非常に見ごたえがあって、物語もどんどん予想がつかない展開になっていくので、ぜひ1話から最後まで見てもらえたら、と思います。

――やはり野島ワールドの脚本という感じなんですね。

やはり書く人によってこんなに世界観というものは変わるんだ、と改めて思ったというか。僕の知っている野島さんの作品の雰囲気が、そのまま台本にある、という感じがします。

――ミステリーの部分もあるから、まだ話せない部分もたくさんありそうですが。

正直、僕も今の段階では最終話までの台本が手元に届いていないので、最後がどうなるのかは分かっていないんです。野島さんの脚本は1話で一気に、最初と最後でそのキャラクターの印象がガラリと変わったりするから、悠馬という役もまだ自分の中では完成してはいませんね。もちろん、あえて知らない方が良いこともあるとは思うのですが。

――なるほど。

途中では悪いと思っていた人が、まったく悪くなかった、ということも起こったりしますし。

――台本が来るごとに、「実はこうだったんだ」と驚くことも多い、と。

そうです。ファンタジーという面もありますから。

――キャストの皆さんも、撮影の時に「どうなるんだろう?」といったお話をされたりするのでしょうか?

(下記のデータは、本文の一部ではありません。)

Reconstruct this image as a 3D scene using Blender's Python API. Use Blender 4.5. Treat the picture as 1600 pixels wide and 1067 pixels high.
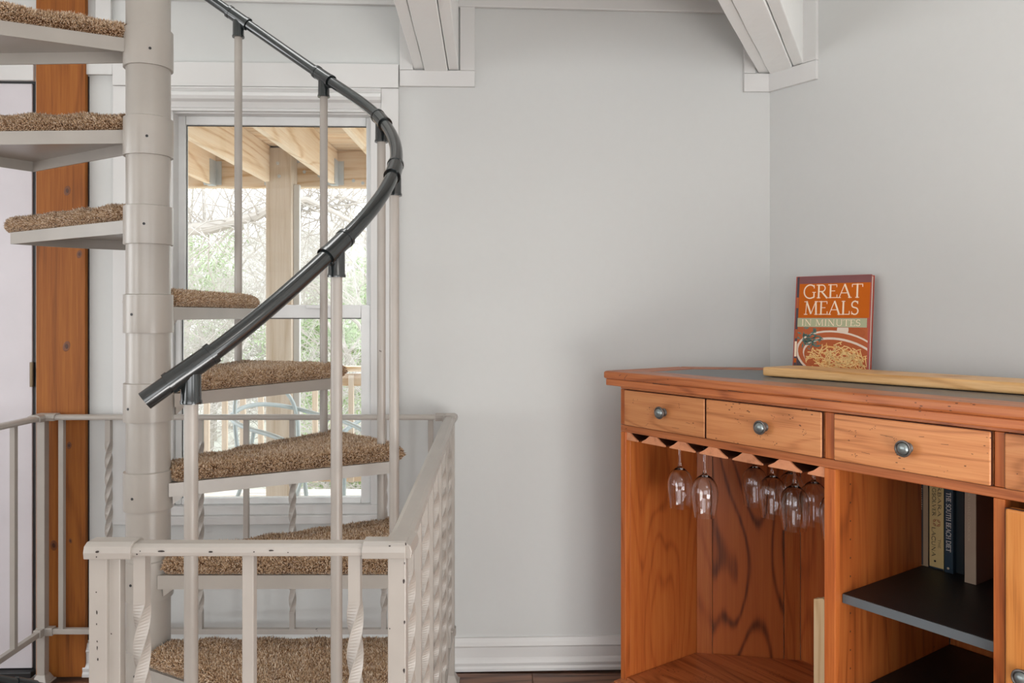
import bpy, bmesh, math, random
import numpy as np
from math import sin, cos, pi, radians as R
from mathutils import Vector, Matrix
random.seed(7); rng = np.random.default_rng(7)
for o in list(bpy.data.objects): bpy.data.objects.remove(o)
S = bpy.context.scene; COL = S.collection

# ------------------------------------------------------------------ camera
EYE = 1.25; F = 1226.0; HOR = 491.0
cam = bpy.data.objects.new('camera', bpy.data.cameras.new('camera')); COL.objects.link(cam)
cam.location = (0, 0, EYE); cam.rotation_euler = (pi/2, 0, 0)
cam.data.sensor_width = 36; cam.data.lens = F/1600*36; cam.data.shift_y = -(533.5-HOR)/1600
cam.data.clip_start = 0.02; cam.data.clip_end = 400
S.camera = cam
# ------------------------------------------------------------------ world, lights, exposure
w = bpy.data.worlds.new('world'); S.world = w; w.use_nodes = True
nt = w.node_tree; bg = nt.nodes['Background']
tc = nt.nodes.new('ShaderNodeTexCoord'); sp = nt.nodes.new('ShaderNodeSeparateXYZ'); cr = nt.nodes.new('ShaderNodeValToRGB')
nt.links.new(tc.outputs['Generated'], sp.inputs[0]); nt.links.new(sp.outputs['Z'], cr.inputs[0]); nt.links.new(cr.outputs[0], bg.inputs[0])
cr.color_ramp.elements[0].position = 0.0; cr.color_ramp.elements[0].color = (0.97, 0.98, 1.0, 1)
cr.color_ramp.elements[1].position = 0.8; cr.color_ramp.elements[1].color = (0.86, 0.93, 1.0, 1)
bg.inputs[1].default_value = 3.9
S.view_settings.view_transform = 'Standard'; S.view_settings.look = 'None'
S.view_settings.exposure = -0.24; S.view_settings.gamma = 1; S.view_settings.use_curve_mapping = False
def area(name, loc, target, sx, sy, power, col=(1, 1, 1)):
    l = bpy.data.lights.new(name, 'AREA'); l.shape = 'RECTANGLE'; l.size = sx; l.size_y = sy; l.energy = power; l.color = col
    o = bpy.data.objects.new(name, l); COL.objects.link(o); o.location = loc
    o.rotation_euler = (Vector(target)-Vector(loc)).to_track_quat('-Z', 'Y').to_euler(); return o
# area fill added at guessed rear and right openings; the left window brings main daylight
area('rear_fill', (0.95, -2.86, 1.35), (1.7, 2, 1.2), 2.8, 1.6, 19, (0.99, 1, 1))
area('left_window_daylight', (-3.8, 0.75, 1.35), (1.8, 1.0, 1.2), 1.6, 1.5, 36, (0.97, 0.99, 1.0))
area('rear_left_fill', (-3.2, -1.35, 1.35), (2.2, 0.3, 1.3), 1.5, 1.4, 20, (0.98, 1, 1.0))
area('right_fill', (2.95, -1.95, 1.35), (-1, 1.5, 1.1), 1.5, 1.6, 8, (1, 1, 0.98))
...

今回は全9話なのですが、現時点ではキャストの手元に最終話の台本が届いてなくて。「9話でどうなるのか分からないよね」という話をしています。だから今あるもので演じていく必要があって。軸にするものが分からないから難しさも感じますが、そこが演じるうえでの面白さにつながっている気がします。
でも僕としては、早く結末を知りたいですね(笑)。

【井上祐貴  Profile】
1996年6月6日生まれ。広島県出身。2017年に『第42回ホリプロタレントスカウトキャラバン』で審査員特別賞を受賞。2018年にミュージカル『ピーターパン』海賊マリンズ役で役者デビュー。2019年に『ウルトラマンタイガ』でドラマ初主演。主な出演作に、ドラマ『卒業タイムリミット』(2022年)、『イケメン共よ メシを喰え』(2022年)、『silent』(2022年)、『大奥』(2023年)、『花嫁未満エスケープ 完結編』(2023年)、『unknown』(2023年)、映画『NO CALL NO LIFE』(2021年)、『明け方の若者たち』(2021年)など。2023年2月には1st写真集『いま』を発売、3月にはファンクラブを開設した。

【ドラマ『何曜日に生まれたの』】
27歳の黒目すいは、漫画家の父・丈治と二人で暮らす、ほぼ引きこもりの家事手伝いだ。
彼女が部屋に閉じこもってから10年が過ぎた頃、丈治の連載の打ち切りが決定した。担当編集者の来栖久美は、生活のために「なんでもやります」とすがる丈治に、大ベストセラー作家の公文竜炎が原作を書き、丈治が作画を担当する、コラボを提案する。ジャンルは鮮烈でピュアなラブストーリー。公文からの条件はただひとつ、すいを主人公のモデルにすることだった。